» **Excerpted records**
⁂
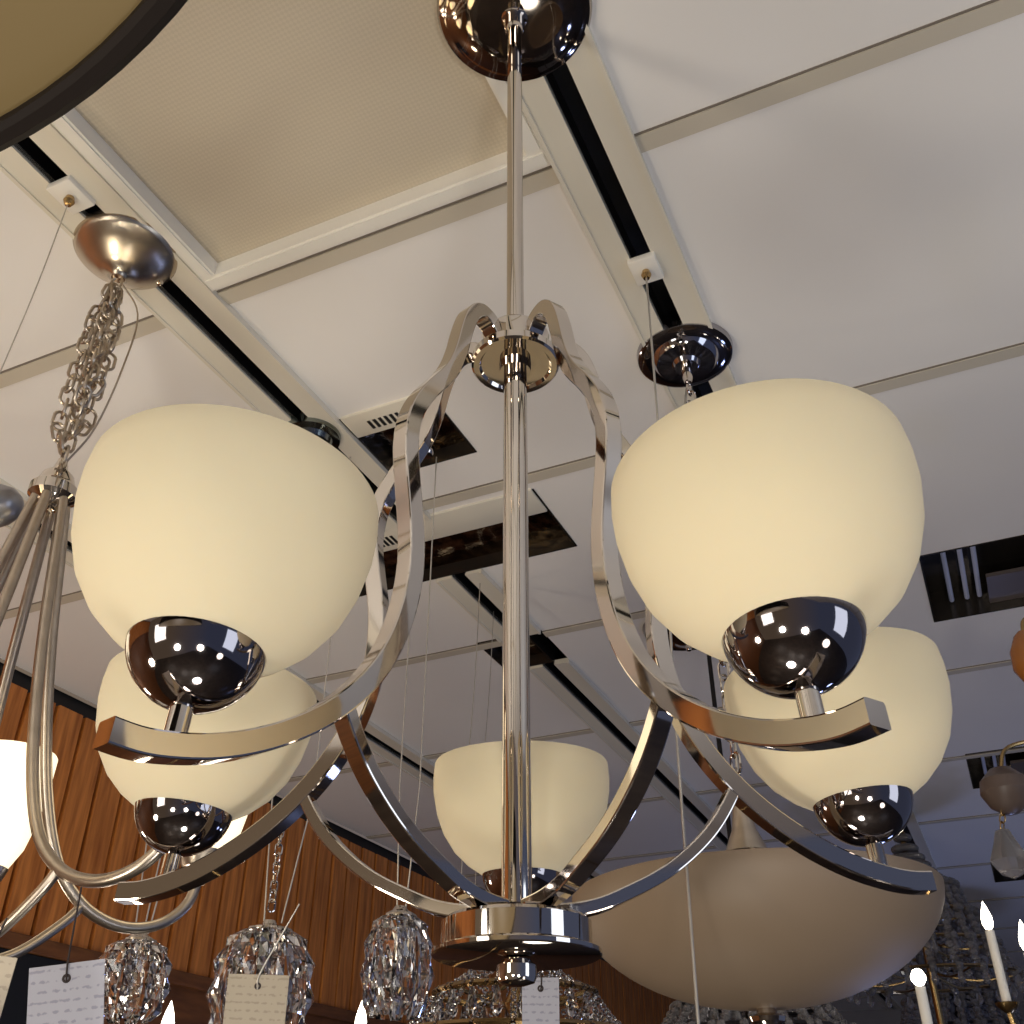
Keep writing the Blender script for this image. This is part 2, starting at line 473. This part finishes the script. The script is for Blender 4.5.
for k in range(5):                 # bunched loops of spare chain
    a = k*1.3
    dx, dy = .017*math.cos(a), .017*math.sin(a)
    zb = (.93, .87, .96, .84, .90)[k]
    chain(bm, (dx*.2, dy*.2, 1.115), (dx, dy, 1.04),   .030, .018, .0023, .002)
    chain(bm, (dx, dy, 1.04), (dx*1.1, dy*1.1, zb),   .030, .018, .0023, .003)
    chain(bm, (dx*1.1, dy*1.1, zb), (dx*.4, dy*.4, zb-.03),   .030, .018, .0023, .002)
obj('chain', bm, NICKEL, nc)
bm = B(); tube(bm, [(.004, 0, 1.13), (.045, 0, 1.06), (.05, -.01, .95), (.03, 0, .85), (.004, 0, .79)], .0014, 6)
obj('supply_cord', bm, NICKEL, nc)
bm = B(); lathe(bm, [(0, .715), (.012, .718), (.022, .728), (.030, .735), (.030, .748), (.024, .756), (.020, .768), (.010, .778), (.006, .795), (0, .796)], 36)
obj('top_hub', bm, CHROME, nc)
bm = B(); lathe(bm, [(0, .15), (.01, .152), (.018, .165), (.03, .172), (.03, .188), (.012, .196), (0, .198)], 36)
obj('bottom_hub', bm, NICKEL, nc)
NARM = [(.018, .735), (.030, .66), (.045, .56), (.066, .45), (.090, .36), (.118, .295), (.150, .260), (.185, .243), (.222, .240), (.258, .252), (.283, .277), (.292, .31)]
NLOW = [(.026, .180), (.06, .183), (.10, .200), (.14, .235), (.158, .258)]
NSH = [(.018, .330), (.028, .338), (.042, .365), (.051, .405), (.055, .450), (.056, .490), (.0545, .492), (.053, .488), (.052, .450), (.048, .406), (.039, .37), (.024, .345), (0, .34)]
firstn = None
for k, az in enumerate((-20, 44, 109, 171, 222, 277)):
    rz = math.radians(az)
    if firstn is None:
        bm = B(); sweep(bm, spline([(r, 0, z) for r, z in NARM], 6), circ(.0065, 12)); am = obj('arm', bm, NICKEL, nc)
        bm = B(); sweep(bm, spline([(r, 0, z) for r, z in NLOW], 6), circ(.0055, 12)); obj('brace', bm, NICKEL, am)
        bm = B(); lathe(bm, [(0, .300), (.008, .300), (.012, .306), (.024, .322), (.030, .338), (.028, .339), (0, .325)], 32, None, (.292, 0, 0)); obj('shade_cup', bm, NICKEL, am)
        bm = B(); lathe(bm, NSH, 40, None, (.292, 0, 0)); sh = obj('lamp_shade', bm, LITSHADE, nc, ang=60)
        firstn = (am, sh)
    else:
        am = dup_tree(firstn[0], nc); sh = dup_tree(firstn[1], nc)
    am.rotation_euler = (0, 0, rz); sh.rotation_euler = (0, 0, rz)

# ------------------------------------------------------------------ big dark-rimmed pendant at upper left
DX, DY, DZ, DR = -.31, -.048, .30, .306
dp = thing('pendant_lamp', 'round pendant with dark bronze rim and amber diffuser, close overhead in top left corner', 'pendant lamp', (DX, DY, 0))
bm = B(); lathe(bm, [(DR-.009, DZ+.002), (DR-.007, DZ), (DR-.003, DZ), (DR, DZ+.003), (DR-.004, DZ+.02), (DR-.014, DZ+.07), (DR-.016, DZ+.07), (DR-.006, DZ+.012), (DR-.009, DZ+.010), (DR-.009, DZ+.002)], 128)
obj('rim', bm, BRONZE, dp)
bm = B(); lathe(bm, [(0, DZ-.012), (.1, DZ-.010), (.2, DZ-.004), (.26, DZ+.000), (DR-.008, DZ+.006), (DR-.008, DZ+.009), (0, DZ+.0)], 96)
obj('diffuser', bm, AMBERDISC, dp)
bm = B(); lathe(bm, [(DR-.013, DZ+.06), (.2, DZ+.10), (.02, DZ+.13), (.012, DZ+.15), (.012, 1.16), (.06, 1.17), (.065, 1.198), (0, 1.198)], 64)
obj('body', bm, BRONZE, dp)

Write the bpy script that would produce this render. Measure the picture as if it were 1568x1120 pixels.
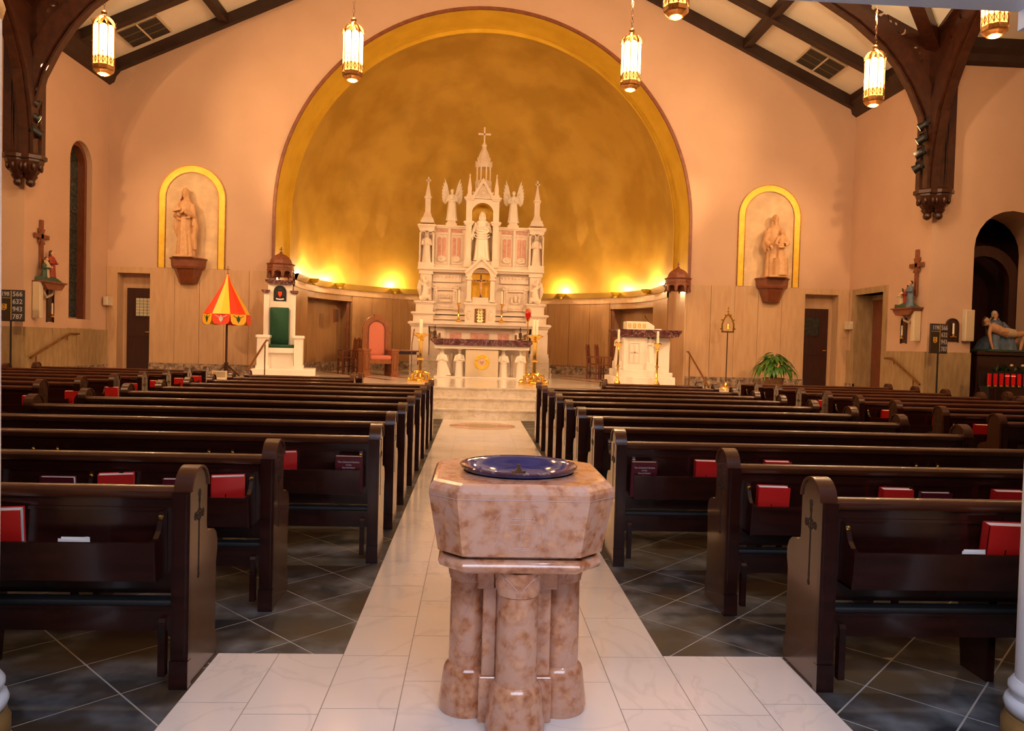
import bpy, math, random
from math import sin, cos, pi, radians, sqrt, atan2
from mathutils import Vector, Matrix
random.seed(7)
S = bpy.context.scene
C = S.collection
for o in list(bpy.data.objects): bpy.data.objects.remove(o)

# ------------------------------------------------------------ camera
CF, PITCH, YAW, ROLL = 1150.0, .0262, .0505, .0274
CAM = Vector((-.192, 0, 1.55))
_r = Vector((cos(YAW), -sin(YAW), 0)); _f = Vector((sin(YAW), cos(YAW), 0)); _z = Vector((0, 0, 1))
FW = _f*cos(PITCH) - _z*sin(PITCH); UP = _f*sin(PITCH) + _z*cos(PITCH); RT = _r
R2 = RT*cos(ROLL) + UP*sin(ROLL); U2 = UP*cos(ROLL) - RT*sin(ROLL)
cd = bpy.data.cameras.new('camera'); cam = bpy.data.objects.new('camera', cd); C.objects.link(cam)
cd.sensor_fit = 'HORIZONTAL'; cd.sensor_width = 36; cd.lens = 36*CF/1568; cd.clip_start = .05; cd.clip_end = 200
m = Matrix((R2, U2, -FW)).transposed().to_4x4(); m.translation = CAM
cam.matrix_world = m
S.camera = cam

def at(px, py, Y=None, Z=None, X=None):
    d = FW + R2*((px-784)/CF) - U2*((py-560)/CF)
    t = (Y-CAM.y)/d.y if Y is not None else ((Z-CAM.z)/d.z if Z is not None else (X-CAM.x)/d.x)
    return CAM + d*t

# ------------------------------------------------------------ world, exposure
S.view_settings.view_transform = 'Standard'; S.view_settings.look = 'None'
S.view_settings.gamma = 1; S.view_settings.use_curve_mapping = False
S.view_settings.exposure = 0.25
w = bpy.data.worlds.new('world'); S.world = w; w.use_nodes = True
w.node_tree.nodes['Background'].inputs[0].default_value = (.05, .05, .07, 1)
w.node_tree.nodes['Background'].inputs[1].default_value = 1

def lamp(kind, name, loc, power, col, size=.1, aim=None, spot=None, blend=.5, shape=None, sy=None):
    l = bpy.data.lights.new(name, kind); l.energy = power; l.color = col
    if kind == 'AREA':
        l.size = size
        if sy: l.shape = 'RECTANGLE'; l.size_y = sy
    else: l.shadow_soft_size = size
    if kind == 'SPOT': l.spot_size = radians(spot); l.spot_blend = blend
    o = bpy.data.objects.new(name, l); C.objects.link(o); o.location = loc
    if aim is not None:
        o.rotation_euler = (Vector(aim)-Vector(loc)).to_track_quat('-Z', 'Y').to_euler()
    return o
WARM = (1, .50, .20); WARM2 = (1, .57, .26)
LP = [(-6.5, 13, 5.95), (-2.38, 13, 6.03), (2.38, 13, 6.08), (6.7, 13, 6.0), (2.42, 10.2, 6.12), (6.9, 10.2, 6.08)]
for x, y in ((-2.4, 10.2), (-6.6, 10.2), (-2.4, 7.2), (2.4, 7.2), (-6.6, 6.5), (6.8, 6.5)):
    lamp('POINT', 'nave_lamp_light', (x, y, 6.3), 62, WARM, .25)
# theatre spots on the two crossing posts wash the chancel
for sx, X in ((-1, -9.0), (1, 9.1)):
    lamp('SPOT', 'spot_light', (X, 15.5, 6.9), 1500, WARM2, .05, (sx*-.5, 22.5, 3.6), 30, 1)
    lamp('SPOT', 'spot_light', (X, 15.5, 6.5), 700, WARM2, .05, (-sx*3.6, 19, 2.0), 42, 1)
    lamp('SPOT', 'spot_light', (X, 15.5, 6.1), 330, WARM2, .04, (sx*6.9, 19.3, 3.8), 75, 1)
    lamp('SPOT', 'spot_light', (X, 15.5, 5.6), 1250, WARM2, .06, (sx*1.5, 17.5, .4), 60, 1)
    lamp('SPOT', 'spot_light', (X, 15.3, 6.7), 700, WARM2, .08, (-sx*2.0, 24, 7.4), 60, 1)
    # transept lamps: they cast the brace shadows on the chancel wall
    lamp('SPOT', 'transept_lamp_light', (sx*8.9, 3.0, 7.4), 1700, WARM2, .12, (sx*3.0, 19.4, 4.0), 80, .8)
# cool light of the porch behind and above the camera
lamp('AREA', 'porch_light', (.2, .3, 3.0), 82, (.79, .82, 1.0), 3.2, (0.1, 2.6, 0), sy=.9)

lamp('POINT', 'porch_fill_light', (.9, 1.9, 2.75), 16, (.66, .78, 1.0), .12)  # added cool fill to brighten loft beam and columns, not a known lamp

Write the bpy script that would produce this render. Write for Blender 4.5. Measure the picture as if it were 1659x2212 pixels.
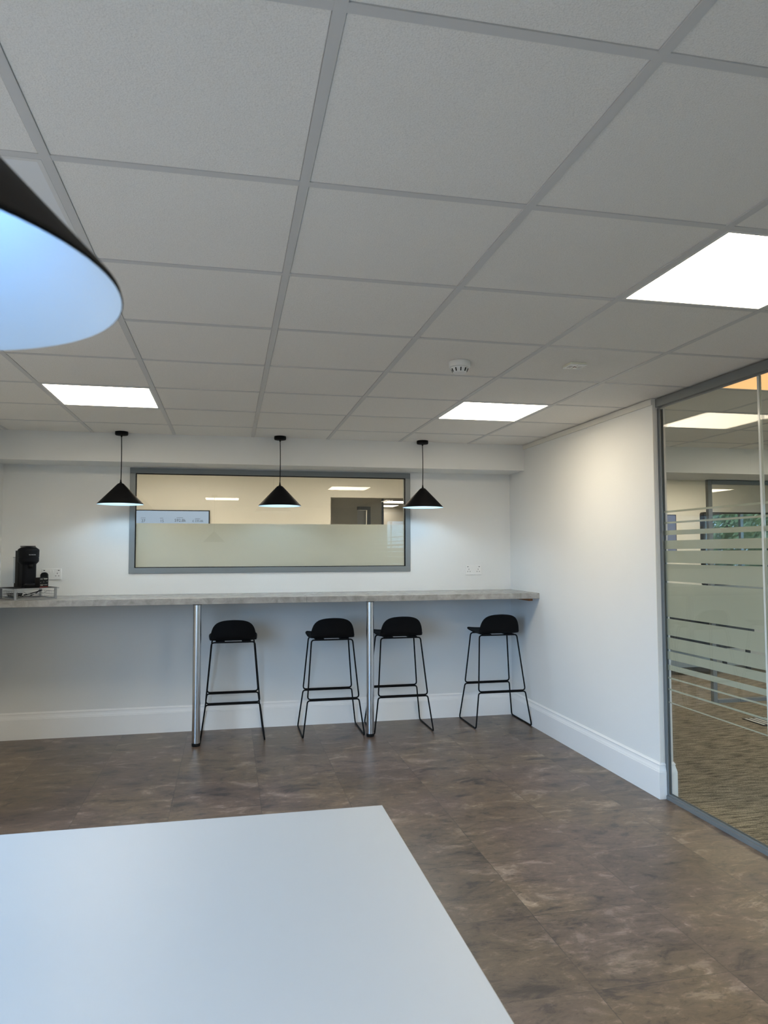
⁂
» **Written problem**
Quote the lines above exactly, starting with the one that has "Write the bpy script that would produce this render. Measure" and ending with the one that has "for o in list(bpy.data.objects): bpy.data.objects.remove(o)"; drop the pictures and include nothing else.

» **Correct answer**
Write the bpy script that would produce this render. Measure the picture as if it were 1568x1120 pixels.
import bpy, math, random
from math import sin, cos, pi, radians, sqrt, atan2
from mathutils import Vector, Matrix
random.seed(7)
S = bpy.context.scene
C = S.collection
for o in list(bpy.data.objects): bpy.data.objects.remove(o)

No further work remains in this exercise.